What is being asked: Search the material below for the string "Blender" and list each line that holds it.
+++
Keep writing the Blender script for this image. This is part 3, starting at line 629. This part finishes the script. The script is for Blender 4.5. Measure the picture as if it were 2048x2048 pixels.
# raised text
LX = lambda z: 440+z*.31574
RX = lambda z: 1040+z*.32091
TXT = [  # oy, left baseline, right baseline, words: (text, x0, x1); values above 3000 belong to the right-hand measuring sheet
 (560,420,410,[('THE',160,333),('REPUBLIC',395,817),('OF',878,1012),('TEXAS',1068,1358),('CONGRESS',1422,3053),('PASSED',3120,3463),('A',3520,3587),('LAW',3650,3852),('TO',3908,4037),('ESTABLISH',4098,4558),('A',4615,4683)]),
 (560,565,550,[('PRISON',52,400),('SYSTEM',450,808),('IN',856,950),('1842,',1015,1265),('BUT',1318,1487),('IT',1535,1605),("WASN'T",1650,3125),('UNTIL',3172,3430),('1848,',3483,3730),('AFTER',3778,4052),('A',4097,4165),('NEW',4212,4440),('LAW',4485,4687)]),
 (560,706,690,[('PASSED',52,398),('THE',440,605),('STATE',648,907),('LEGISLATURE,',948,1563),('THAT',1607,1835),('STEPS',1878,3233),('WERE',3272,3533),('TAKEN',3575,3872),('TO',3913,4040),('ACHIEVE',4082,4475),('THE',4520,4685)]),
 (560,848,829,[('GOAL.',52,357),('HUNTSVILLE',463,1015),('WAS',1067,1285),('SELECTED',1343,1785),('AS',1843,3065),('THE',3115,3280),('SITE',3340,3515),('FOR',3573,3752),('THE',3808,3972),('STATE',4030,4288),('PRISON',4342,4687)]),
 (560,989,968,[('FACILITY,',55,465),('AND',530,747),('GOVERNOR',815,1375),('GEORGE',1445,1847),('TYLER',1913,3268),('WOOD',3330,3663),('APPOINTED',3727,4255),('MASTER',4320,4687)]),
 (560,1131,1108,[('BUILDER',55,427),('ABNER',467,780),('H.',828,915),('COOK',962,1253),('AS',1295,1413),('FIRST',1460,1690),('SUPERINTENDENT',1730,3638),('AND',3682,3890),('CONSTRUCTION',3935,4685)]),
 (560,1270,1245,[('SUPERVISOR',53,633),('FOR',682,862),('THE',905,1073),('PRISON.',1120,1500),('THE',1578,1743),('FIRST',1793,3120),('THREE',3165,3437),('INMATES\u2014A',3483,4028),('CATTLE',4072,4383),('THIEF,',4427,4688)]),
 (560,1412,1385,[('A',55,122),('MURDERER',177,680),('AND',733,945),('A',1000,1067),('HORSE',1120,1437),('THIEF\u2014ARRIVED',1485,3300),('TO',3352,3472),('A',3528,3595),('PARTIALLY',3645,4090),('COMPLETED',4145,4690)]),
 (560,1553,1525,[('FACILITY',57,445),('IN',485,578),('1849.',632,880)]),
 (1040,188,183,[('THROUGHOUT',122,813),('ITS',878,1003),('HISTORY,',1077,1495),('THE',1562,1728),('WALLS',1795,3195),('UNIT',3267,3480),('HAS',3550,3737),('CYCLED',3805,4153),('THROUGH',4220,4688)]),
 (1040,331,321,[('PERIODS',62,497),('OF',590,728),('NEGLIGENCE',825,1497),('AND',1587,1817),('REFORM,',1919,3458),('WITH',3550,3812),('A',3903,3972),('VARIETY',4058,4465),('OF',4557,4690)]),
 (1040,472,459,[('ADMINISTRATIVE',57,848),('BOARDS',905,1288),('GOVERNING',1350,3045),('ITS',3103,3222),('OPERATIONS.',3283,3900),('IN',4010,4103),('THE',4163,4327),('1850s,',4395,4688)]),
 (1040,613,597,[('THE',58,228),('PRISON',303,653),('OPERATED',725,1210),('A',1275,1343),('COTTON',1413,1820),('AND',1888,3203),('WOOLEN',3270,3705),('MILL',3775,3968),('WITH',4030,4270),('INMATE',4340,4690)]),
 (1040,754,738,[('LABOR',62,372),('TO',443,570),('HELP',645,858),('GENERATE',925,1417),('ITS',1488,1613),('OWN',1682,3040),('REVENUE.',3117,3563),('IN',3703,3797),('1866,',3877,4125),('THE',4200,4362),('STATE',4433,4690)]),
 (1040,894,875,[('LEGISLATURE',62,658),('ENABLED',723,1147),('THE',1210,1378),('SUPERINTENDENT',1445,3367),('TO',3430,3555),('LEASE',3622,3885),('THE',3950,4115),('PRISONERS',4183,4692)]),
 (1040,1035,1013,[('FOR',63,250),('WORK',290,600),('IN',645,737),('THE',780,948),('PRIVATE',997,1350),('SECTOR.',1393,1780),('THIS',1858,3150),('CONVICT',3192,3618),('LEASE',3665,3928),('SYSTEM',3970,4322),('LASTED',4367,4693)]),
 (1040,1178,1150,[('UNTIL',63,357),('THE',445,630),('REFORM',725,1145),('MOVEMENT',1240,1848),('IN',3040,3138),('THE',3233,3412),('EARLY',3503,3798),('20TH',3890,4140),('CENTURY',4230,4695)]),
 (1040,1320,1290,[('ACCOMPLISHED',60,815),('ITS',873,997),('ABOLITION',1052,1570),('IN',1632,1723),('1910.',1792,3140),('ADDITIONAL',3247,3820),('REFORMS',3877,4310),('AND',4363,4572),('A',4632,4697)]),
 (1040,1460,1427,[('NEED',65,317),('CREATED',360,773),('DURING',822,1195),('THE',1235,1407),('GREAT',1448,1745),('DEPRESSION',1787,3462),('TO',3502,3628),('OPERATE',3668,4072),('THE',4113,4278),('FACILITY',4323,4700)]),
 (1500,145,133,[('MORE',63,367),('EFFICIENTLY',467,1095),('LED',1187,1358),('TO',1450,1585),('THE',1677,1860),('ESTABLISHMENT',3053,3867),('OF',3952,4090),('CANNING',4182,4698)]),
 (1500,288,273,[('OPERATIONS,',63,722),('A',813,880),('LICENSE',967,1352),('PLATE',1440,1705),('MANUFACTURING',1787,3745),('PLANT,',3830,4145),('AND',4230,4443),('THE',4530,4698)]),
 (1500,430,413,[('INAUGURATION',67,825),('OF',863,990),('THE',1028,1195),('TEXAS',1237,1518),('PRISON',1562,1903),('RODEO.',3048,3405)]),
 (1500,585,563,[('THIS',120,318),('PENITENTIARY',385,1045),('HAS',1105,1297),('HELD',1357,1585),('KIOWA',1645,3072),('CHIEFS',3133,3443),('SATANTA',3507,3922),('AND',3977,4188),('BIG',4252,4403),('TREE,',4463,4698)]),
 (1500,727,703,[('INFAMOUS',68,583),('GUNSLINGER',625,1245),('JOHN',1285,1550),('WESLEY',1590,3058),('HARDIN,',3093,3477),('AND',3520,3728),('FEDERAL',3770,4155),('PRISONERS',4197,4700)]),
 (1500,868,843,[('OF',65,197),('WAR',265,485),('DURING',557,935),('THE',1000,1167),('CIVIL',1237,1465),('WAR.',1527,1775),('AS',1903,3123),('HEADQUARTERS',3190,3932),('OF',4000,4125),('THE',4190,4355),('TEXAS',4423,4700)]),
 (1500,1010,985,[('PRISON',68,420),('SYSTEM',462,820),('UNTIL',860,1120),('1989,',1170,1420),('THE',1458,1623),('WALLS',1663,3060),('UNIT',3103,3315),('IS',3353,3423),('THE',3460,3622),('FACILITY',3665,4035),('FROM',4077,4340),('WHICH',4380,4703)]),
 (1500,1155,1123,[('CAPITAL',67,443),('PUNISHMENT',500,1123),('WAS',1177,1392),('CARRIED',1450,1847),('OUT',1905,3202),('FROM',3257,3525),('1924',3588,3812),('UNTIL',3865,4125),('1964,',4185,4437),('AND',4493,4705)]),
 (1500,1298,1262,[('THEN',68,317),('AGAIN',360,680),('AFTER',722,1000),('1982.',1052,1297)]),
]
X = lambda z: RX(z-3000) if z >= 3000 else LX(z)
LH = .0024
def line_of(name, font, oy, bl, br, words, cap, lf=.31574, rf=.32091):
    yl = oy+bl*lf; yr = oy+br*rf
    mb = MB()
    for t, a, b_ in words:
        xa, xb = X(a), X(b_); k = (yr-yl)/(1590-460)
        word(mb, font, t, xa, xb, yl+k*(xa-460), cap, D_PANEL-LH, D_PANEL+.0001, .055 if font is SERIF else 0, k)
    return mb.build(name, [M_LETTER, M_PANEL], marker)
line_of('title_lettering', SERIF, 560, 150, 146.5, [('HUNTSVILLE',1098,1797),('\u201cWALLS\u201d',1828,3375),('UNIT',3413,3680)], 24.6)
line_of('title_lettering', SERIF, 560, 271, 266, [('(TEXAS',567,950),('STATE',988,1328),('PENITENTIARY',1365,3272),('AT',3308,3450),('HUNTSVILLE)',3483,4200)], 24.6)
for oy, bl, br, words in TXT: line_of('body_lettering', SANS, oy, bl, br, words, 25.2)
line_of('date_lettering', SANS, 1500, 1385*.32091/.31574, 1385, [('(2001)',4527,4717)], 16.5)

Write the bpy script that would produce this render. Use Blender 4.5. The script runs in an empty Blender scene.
+++
Problem solution:
Keep writing the Blender script for this image. This is part 3, starting at line 629. This part finishes the script. The script is for Blender 4.5. Measure the picture as if it were 2048x2048 pixels.
Write the bpy script that would produce this render. Use Blender 4.5. The script runs in an empty Blender scene.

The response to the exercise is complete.